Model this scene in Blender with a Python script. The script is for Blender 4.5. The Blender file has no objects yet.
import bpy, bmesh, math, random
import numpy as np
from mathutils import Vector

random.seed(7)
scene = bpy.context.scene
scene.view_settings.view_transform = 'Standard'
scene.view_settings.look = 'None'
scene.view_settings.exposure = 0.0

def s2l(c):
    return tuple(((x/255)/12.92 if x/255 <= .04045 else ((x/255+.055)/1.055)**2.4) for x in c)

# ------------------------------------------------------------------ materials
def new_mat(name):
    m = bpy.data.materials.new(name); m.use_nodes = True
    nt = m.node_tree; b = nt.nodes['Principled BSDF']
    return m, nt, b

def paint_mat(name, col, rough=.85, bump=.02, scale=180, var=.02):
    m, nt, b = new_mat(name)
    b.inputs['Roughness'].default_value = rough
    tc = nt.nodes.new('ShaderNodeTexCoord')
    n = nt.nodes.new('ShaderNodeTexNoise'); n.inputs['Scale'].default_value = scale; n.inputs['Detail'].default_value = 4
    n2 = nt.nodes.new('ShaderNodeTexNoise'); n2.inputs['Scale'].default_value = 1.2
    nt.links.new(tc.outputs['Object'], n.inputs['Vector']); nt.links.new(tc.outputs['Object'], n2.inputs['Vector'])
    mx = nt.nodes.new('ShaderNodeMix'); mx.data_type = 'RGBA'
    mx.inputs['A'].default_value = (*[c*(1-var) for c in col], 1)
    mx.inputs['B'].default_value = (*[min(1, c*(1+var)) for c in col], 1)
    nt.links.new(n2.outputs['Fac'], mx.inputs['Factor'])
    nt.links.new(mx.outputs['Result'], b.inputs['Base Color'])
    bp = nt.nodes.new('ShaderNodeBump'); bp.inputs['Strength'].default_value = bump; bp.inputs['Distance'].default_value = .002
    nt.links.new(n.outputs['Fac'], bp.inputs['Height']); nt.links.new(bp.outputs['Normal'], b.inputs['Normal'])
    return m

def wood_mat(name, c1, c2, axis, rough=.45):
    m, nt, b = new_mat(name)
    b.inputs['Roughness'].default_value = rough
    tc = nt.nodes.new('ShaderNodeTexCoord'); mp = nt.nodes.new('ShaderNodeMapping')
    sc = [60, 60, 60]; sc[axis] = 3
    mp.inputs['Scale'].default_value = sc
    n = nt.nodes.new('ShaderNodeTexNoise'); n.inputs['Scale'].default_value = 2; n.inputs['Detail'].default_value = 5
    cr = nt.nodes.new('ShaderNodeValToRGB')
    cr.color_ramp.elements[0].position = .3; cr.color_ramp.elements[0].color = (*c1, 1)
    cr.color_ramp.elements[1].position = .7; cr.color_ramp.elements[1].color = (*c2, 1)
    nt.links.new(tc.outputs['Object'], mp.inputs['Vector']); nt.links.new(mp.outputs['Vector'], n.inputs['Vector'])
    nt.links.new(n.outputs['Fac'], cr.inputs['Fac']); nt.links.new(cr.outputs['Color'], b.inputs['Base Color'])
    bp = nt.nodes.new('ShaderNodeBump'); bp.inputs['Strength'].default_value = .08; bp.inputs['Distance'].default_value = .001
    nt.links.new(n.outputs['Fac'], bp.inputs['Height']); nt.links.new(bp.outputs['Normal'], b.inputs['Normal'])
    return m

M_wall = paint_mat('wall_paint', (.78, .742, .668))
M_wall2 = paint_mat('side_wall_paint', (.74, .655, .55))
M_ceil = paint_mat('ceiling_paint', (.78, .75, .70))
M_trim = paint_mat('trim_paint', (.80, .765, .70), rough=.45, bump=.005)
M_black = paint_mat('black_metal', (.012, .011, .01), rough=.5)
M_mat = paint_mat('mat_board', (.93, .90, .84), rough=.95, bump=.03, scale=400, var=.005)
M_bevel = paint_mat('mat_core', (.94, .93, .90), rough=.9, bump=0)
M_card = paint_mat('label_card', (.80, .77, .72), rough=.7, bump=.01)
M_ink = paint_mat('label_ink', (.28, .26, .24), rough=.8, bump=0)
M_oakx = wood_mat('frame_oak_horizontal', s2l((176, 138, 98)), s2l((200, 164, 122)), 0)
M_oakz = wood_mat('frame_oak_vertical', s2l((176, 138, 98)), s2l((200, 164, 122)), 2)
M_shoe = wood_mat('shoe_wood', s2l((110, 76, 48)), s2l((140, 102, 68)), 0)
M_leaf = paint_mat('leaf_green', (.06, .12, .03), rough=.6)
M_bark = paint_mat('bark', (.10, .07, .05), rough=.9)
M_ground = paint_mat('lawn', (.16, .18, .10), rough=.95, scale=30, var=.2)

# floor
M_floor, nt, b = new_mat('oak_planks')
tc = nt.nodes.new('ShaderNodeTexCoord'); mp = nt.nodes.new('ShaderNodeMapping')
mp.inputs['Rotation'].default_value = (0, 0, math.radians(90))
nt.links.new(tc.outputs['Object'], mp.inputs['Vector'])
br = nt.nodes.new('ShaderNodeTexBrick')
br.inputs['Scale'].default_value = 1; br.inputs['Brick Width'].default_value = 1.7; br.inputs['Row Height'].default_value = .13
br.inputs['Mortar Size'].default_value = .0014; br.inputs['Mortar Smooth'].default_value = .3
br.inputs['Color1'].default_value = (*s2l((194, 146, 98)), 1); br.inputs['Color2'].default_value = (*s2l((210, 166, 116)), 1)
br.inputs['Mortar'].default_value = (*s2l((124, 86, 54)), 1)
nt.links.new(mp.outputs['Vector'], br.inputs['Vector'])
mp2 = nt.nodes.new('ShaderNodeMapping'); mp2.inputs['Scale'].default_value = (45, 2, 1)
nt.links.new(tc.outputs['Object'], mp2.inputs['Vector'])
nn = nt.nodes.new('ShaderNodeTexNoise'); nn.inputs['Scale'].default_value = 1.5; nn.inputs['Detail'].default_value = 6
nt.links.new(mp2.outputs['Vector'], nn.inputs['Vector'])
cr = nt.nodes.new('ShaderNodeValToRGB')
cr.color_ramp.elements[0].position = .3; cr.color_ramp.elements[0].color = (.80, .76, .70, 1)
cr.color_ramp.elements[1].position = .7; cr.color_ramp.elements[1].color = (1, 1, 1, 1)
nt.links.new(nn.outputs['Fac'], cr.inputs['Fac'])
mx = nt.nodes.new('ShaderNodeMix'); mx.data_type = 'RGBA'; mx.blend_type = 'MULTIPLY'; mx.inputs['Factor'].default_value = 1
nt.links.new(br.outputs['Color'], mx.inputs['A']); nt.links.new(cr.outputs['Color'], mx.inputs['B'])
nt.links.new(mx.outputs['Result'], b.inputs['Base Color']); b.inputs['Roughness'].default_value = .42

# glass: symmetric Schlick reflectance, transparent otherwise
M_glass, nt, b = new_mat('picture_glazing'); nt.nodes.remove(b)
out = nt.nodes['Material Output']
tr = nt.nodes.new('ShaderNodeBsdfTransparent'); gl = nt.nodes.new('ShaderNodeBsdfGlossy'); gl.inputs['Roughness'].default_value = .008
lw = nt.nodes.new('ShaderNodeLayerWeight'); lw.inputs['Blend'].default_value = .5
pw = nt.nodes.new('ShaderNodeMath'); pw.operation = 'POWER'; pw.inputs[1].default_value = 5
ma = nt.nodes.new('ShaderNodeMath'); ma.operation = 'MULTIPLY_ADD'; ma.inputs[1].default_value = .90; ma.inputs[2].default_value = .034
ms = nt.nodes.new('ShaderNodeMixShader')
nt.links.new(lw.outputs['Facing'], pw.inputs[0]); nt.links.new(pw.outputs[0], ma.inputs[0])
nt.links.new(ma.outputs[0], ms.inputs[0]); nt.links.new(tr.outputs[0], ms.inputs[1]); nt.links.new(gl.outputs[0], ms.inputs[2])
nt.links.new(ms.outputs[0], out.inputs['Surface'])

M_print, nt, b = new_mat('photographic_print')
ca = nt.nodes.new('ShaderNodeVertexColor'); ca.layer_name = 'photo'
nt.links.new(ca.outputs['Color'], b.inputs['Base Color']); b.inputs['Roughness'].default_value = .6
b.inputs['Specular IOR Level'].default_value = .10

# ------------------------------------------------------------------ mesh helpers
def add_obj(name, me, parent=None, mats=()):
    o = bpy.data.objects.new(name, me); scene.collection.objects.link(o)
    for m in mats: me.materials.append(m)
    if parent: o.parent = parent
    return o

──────

→ Work to complete:
Give again, word for word, the lines of the listing, starting at its first line and ending with the line containing "return m, nt, b".

→ Written response:
Model this scene in Blender with a Python script. The script is for Blender 4.5. The Blender file has no objects yet.
import bpy, bmesh, math, random
import numpy as np
from mathutils import Vector

random.seed(7)
scene = bpy.context.scene
scene.view_settings.view_transform = 'Standard'
scene.view_settings.look = 'None'
scene.view_settings.exposure = 0.0

def s2l(c):
    return tuple(((x/255)/12.92 if x/255 <= .04045 else ((x/255+.055)/1.055)**2.4) for x in c)

# ------------------------------------------------------------------ materials
def new_mat(name):
    m = bpy.data.materials.new(name); m.use_nodes = True
    nt = m.node_tree; b = nt.nodes['Principled BSDF']
    return m, nt, b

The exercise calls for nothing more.